First, let me tell you a bit about the basketball game. One of the more important facts to remember is that almost all of these girls had never held a basketball or played the game until two years ago. Another important fact to remember is the team they were playing comes from a university that trains physical education teachers. But I cannot tell this short story without reminding you that we come from Indiana, the basketball state of the US. That all being said, let me say this game was the most entertaining game we have ever watched. There were times when it appeared to be more of a comedy than a sporting event because none of the players was particularly skilled at the basics of basketball. The score at half time was 10 to 8, with the opposing team on top, and most of the points earned from the foul line. The women from the other team were extremely physical and the officials didn’t always call blatant fouls. The stands held some extremely exuberant and loud fans who provided lots of cheers. Our women persevered and won the game in the end and there was great celebration including a fan party held for the women back on our campus. But the game had great symbolic value: in a part of the world that still struggles with according women full participation in society, here were 10 women on a basketball floor, playing their hearts out in front of cheering fans, fully valued for who they are. See picture below of our team in the huddle.



Where the basketball game was just good fun, the visit to Halabja was a very sobering experience. This is the city on which Saddam’s air force dropped hundreds of poison gas bombs on March 16, 1988, killing over 5,000 people and leaving many more with life-time injuries. At the time of the gas attacks the city of Halabja was actually in the control of the Iranians (this being in the time of the eight year Iran-Iraq war), so the first persons on the scene were Iranian soldiers. The number of dead was so large that the soldiers could do no more than to put the bodies into hastily dug mass graves in the city’s cemetery. See two photos below. The first is of one of the monuments on top of a mass grave containing 1,500 bodies.
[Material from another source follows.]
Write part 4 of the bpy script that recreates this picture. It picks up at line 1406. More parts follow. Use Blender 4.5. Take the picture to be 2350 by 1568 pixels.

The second of a series of tombstones on which are inscribed family names. The stones are in place only to memorialize the families; no one knows in which mass grave the bodies are now buried.






This gas attack has always been a tragedy to us, but it is so much more real knowing some of our students’ families actually lived through this event. Events on the ground on that fateful day were so arbitrary. In the photo below this paragraph you will see three students standing with us; all are from Halabja. The family of one of the students fled in one direction and were saved because of the wind carried the gas away from them. The family of another of the students also fled, but in the wrong direction. The wind blew the gas toward them and they died.



One more Halabja story: in the museum dedicated to the victims of the gassing of Halabja, the names of all of the victims are etched in the glass walls of the museum. One name is Zmnako, noted in the photo below with green tape around it. Zmnako was an infant at the time of the attack, and in the chaos that followed, was separated from his mother. All had thought that he had been killed and his body put into a mass grave, so his name was placed on the wall. Unbeknownst to people in Halabja, he had been rescued by people who assumed his family was dead. He was placed into the home of an Iranian Kurdish family who adopted him. He grew up there and after the death of his adoptive mother, learned something of his background in Halabja. The good end of this story: after doing some research, he discovered that his birth mother is still living and as of a few months ago he has been reunited with her. The green tape around his name says he is alive, not dead. We can only imagine the disbelief and joy of his family in Halabja on being re-united with him. He is now a student at AUI-S.



Perhaps we are reading our students incorrectly, but our sense is that where they could be so bitter, there appears to be a willingness to move on and be part of a constructive future. We can only hope that their aspirations bear fruit in the future. The privilege of knowing them has certainly enriched our lives.